On the use of loss-on-ignition techniques to quantify fluvial particulate organic carbon

The fluvial flux of carbon (C) from terrestrial to marine environments represents an important component of the global C-cycle, which can transfer C from the atmosphere to sedimentary storage. Fluvial fluxes of C are also an essential resource for freshwater ecosystems, critical for habitat heterogeneity and function. As such it is crucial that we are able to quantify this flux accurately. However, at present there are a number of different techniques used to quantify concentrations of fluvial C, and these techniques vary in their accuracy. In this article, we compare particulate organic carbon (POC) measurements derived from two commonly-used techniques; a simple combustion and loss-on-ignition (LOI) technique, and an oxidative–combustion and carbon dioxide (CO2) detection technique. The techniques were applied to water samples collected from 10 contrasting reference-condition, temperate river ecosystems. The POC measurements derived from the LOI technique were up to 16 times higher (average four times higher), than those derived from the oxidative–combustion and CO2 detection technique.
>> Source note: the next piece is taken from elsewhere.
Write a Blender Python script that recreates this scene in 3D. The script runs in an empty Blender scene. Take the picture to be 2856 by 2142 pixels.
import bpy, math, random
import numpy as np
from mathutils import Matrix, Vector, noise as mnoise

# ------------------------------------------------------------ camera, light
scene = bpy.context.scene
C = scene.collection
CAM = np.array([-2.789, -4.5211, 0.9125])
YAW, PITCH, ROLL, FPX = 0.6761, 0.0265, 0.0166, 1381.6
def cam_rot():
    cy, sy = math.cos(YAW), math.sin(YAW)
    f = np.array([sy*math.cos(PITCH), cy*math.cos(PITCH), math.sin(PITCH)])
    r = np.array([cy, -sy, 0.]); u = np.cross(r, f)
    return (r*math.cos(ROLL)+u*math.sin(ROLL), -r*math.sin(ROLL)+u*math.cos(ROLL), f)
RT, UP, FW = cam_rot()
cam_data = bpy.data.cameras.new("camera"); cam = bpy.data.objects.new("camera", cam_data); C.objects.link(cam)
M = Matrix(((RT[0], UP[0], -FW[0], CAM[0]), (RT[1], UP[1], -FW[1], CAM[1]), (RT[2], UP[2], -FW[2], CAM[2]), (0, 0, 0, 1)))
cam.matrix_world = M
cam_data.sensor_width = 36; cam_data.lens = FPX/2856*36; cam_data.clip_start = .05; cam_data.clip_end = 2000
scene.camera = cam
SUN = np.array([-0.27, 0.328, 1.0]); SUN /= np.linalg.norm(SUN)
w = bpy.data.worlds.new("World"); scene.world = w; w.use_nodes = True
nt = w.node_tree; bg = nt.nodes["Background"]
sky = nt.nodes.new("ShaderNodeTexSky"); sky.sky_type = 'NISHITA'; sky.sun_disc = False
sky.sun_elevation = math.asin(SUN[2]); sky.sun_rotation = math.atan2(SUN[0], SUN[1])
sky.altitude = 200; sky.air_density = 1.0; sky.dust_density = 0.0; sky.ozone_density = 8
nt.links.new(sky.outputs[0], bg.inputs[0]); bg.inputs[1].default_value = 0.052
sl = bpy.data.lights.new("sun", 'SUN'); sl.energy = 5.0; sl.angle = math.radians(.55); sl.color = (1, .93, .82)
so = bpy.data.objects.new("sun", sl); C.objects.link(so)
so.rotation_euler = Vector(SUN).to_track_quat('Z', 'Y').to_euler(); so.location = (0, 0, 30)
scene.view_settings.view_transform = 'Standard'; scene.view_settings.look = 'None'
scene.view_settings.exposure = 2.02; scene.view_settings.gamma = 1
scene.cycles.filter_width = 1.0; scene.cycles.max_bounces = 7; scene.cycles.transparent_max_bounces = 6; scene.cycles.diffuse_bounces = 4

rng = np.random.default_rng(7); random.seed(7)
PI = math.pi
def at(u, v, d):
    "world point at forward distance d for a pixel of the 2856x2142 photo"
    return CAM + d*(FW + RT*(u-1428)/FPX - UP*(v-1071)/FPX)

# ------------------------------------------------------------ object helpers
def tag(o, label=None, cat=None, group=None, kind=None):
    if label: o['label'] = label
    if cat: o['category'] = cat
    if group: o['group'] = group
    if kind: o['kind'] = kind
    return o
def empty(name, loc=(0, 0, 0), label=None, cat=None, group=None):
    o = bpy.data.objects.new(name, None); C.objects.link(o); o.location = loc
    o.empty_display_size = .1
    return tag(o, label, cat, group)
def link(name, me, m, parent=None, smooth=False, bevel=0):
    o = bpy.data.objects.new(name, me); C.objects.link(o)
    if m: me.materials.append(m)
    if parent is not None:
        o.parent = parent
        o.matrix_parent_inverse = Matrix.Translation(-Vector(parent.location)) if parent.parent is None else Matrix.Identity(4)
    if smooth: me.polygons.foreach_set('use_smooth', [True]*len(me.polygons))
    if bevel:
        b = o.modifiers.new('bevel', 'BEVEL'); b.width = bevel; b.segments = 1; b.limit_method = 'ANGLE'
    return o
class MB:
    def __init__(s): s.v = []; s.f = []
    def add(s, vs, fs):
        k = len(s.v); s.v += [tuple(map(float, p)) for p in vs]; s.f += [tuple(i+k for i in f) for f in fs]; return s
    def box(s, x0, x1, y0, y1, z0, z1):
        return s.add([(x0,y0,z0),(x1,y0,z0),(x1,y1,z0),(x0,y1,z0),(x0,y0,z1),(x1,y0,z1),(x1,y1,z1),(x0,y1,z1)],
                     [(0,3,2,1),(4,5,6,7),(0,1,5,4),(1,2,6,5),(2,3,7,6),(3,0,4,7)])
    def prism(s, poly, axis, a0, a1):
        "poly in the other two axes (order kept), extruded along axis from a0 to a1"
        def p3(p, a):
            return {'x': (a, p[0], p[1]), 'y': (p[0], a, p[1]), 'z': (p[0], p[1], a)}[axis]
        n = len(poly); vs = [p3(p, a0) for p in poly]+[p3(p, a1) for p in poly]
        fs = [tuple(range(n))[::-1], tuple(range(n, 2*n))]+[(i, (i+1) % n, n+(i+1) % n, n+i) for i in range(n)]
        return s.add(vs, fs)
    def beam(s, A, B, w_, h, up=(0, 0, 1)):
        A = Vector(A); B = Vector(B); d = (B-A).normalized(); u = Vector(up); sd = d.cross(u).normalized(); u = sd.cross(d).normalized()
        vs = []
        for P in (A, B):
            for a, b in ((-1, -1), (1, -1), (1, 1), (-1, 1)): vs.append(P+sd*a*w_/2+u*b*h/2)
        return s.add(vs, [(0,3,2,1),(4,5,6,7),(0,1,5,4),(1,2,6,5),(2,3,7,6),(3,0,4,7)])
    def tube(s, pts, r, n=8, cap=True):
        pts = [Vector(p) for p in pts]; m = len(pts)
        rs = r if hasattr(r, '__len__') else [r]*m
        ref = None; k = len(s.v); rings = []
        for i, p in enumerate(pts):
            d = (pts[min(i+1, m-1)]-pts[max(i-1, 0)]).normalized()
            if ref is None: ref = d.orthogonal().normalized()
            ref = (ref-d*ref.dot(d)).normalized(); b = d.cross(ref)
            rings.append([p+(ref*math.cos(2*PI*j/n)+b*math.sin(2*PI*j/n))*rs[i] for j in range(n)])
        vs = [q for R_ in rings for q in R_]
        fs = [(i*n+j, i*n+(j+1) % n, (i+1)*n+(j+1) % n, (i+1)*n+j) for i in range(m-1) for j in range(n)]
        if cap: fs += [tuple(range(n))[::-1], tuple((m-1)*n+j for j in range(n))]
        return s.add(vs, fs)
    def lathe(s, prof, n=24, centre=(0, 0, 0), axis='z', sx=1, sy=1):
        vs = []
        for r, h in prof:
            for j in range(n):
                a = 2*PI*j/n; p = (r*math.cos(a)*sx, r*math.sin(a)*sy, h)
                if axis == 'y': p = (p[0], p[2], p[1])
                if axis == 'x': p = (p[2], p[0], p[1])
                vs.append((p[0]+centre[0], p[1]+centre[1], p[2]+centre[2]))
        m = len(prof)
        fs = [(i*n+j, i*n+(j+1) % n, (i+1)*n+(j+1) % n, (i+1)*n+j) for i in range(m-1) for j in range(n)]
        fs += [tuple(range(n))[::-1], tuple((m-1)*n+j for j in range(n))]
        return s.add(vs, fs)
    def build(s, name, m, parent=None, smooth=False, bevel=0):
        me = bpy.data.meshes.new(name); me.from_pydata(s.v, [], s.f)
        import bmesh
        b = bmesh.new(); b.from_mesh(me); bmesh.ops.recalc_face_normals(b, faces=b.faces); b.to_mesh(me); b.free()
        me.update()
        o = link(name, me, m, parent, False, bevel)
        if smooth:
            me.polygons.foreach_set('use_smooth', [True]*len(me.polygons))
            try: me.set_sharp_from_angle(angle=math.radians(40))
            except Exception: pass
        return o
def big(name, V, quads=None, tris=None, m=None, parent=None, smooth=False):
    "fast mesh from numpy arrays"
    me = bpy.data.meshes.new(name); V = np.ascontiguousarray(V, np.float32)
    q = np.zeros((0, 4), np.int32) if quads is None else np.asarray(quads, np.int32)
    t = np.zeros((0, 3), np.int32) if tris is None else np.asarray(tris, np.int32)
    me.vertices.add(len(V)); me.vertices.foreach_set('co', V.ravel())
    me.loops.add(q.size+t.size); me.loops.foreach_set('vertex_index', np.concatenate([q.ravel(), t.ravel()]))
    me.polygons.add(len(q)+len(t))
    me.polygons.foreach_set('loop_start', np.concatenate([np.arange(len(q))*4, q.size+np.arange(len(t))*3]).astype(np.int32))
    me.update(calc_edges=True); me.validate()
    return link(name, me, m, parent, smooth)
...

This difference was highly variable both across the different river ecosystems and within each river ecosystem over time, suggesting that there is no simple way of converting the mass measured by LOI to estimates of fluvial POC. It is suggested that the difference in POC measured by these two techniques is a consequence of: (1) the loss of inorganic carbon at LOI combustion temperatures of > 425 °C, (2) the potential during the LOI combustion stage to lose hygroscopic and intercrystalline water, not completely driven off by the drying stage at temperatures of < 150 °C, and (3) the variable C content of fluvial organic matter, meaning that the simple application of a fixed correction factor to values obtained from the LOI technique may not be appropriate. These findings suggest that oxidative–combustion and CO2detection techniques are preferential for quantifying fluvial POC.